Turtles perched on beer cans to prevent swift escape into the busy Beijing street.

but the thought I had ruined the Sheppard family for generations to come kept yanking the emergency lever in my amigdala, otherwise know as the the worry command center of my brain.

We walked in the front door to the apartment where the fish bowl is located to ensure surplus enters the house (feng shui!)  I was afraid to look, yet I held this strange hope that somehow Sneaker would be alive, that somehow I had not suffocated and then cooked him that morning.  Then I peaked in the bowl and saw one, two TWO TWO!!!!!!!!!!!!!!! fish swimming!  TWO FISH SWIMMING!!!!!!!  Sneaker was back from the dead!  I shouted out with joy and began jumping up and down.  "He's alive!  I have not ruined us!!!!"  I felt truly and deeply happy.  I felt truly and deeply relieved.    Paige, the kids and I laughed, we watched him, we took pictures.  The boys renamed him Frankenfish.
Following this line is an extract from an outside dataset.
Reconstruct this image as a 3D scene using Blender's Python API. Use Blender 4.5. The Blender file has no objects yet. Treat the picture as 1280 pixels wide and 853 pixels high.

We were huddled around the bowl when Austin walked in the door.  "Sneaker is ALLLLiiiiiiive!"  I proclaimed.  He came back to life!!!!!!!!!!!  Austin who had a strange look on his face responded: "he waited for me to bring big news from work." Me: "What news? Austin: "I got the promotion."

THE PROMOTION.  The promotion that Austin has been waiting 3 years to get.  The same promotion whose lack of receipt prompted us to move to China.  The very same promotion that inexplicably eluded a man with enormous intelligence, talent and work ethic (too much work ethic, mind you) until the fateful day we brought home a bag of sewage filled with PLENTY.

More screams of joy and celebration ensued and we noticed Frankenfish began to list to one side.  Then he flipped over completely and was struggling to swim.  We tried to gently upright him but he kept flopping upside down.  Within hours Frankenfish was dead.  Again.  It was as if he came back to life to bring our family a miracle.  And then he was done.  His work in this world as a fortune fish was complete.  Rest in Peace, Frankenfish.  And thank you.


We replaced Sneaker with a new fish from the Fragrant Hills Temple.  Netting fish from a temple is a kinder, gentler way of obtaining plenty.